Suburban Land Owners Returning to Their Roots?

Monday, October 3rd, 2011

Ten years ago, when residential and commercial building projects were moving at break-neck speed, it was quite common for landowners with properties “in the path of development” to be offered incredible prices for their farms – $30,000, $40,000, $75,000 per acre.  Though some owners were reluctant to sell (most farmers buy land for future generations, not sell what they already own), many eventually chose to seize the opportunity and sold out… sort of.  What they essentially did was use the sale proceeds to reinvest in farmland in rural areas via a 1031 tax-deferred exchange (a method of deferring capital gain taxes).  Depending on the type of land they were trading into, in many cases they were buying five to ten acres for every one they were selling.
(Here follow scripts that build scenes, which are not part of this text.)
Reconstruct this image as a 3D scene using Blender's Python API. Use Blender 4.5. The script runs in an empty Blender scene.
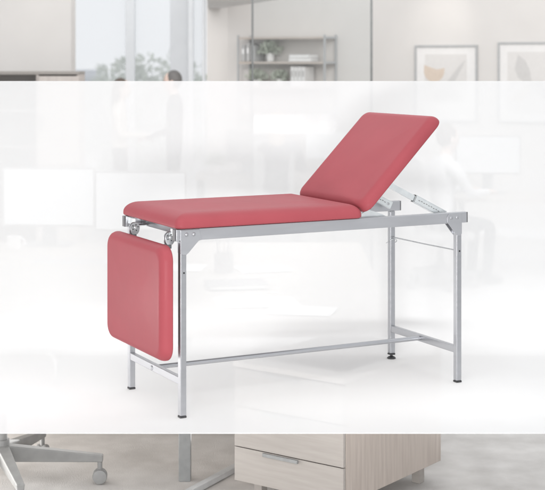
import bpy, bmesh, math, random
from mathutils import Vector, Matrix
R = math.radians
random.seed(7)

# ------------------------------------------------------------------ camera, world, lamps, exposure
scene = bpy.context.scene
col = scene.collection
HC = 2.05                      # camera height over the office floor
FPX, W_IMG, HZ, CX = 1400.0, 545.0, 58.0, 272.5

cam_d = bpy.data.cameras.new("camera")
cam = bpy.data.objects.new("camera", cam_d)
col.objects.link(cam)
cam.location = (0, 0, HC)
cam.rotation_euler = (R(90), 0, 0)
cam_d.sensor_fit = 'HORIZONTAL'
cam_d.sensor_width = 36.0
cam_d.lens = FPX / W_IMG * 36.0
cam_d.shift_y = -(245.0 - HZ) / W_IMG
cam_d.clip_end = 2000
cam_d.dof.use_dof = True
cam_d.dof.focus_distance = 5.75
cam_d.dof.aperture_fstop = 5.0
scene.camera = cam

world = bpy.data.worlds.new("World")
scene.world = world
world.use_nodes = True
bg = world.node_tree.nodes["Background"]
bg.inputs[0].default_value = (0.955, 0.975, 1.0, 1)
bg.inputs[1].default_value = 1.0

def area(name, loc, target, size, power, color=(1, 1, 1), size_y=None):
    d = bpy.data.lights.new(name, 'AREA')
    d.energy = power; d.color = color; d.size = size
    if size_y:
        d.shape = 'RECTANGLE'; d.size_y = size_y
    o = bpy.data.objects.new(name, d); col.objects.link(o)
    o.location = loc
    o.rotation_euler = (Vector(target) - Vector(loc)).to_track_quat('-Z', 'Y').to_euler()
    return o

area("softbox_lamp", (-.9, 2.4, 4.8), (0.1, 5.9, 1.2), 2.0, 38, (1, .985, .96))
area("overhead_lamp", (0.3, 5.6, 4.6), (0.2, 5.7, 1.3), 4.2, 44)
area("low_fill_lamp", (0.2, 2.6, 0.9), (0.2, 6.4, 0.2), 1.6, 3, (1, .97, .94))
area("sweep_underside_fill", (-2.0, 5.7, .12), (-.1, 6.0, .55), 1.0, 9, (1, .98, .96), .2)  # unseen fill added to brighten the sweep from beneath
ul = area("sweep_underside_fill", (.1, 5.45, .12), (.1, 5.75, .67), 2.2, 5.5, (1, .99, .98), .6)  # unseen fill added below the bed to lift the couch shadow
ul.data.spread = R(95)
area("low_carpet_fill", (-3.1, 7.0, .45), (-.5, 7.1, .05), .8, 85, (1, .98, .96), .4)  # added fill in place of daylight, brightens carpet under the desk
fl = area("front_fill", (.1, 2.5, 1.02), (.1, 6.6, .80), 1.8, 10.5, (1, 1, 1), .3)  # unseen fill added to lighten the shadow under the couch
fl.data.spread = R(60)
area("sweep_back_fill", (0, 9.6, 4.0), (0, 6.66, 1.1), 7.0, 62, size_y=2.0)  # fill added behind the sweep, fades shadows on its upright part
area("bend_fill", (-.85, 6.98, .30), (-.85, 6.55, .74), 1.9, 6, (1, 1, 1), .35)  # unseen fill added under the desk to brighten the sweep's bend
area("bend_fill", (1.35, 6.98, .30), (1.35, 6.55, .74), .9, 3, (1, 1, 1), .35)  # the same added fill at the right end of the bend
area("room_fill", (1.5, 10.5, 4.4), (0.3, 15.5, 1.4), 3.0, 165, (1, .975, .955))  # added fill without a fixture, brightens the office walls
area("room_fill", (-.8, 13.2, 3.0), (-.6, 18.0, 2.0), .7, 13, (1, .975, .955)).data.spread = R(62)  # added fill for the dim corner right of the windows

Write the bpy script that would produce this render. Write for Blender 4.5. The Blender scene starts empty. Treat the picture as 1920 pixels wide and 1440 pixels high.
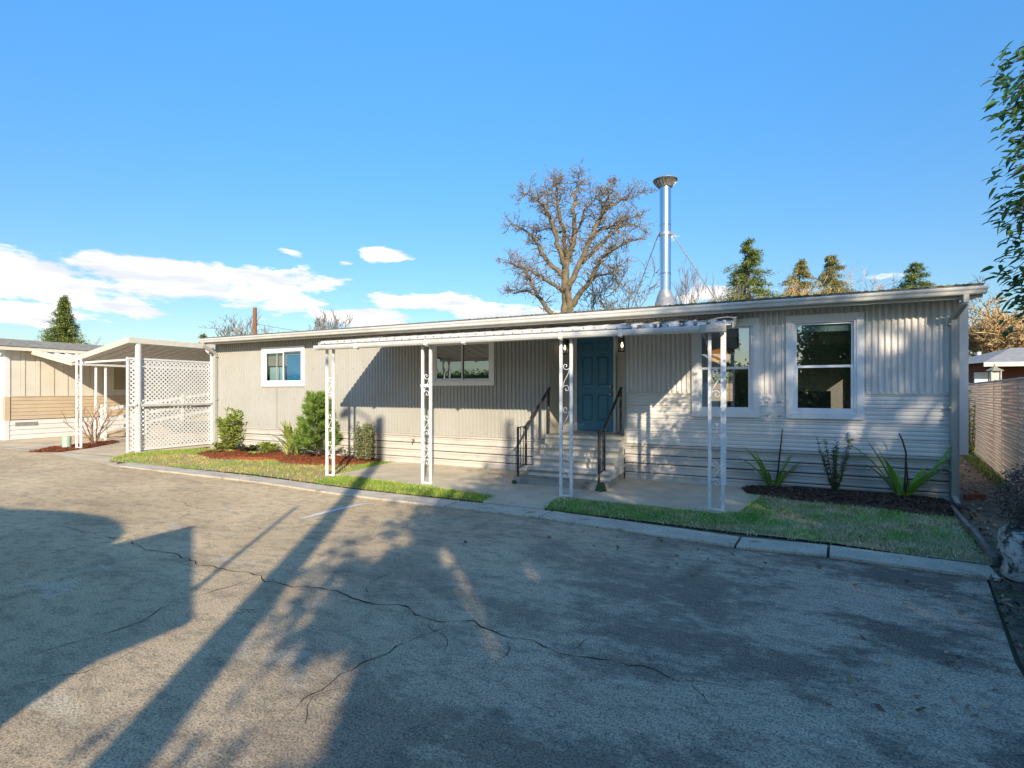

The 1031 buyer was a major player driving ag land prices during the early part of the last decade and, in fact, many ag organizations were so concerned that they tried to develop strategies to limit their rights.

Fast forward to 2011.  With development in most parts of the Midwest at a virtual standstill, the development premium many builders were paying for farms has disappeared (along with many of the builders themselves).  Land prices in the path of progress are now back to levels supported by what the farm can produce from growing corn, not growing houses.  And in an interesting twist, the 1031 buyers of 10 years ago are now selling (at record prices) what they bought previously and are reinvesting the proceeds back home where they started.   As one such person recently quipped – “we’re buying land back in our home area with the idea of repeating the process in another 10 – 20 years, or when the economy has fully recovered and building is again at a frenzy”.

Everyone who invests in real estate knows that location is an important determinant of value, but many overlook how important timing can also be.  When you have both of those factors working in your favor, then the resulting profits can be staggering.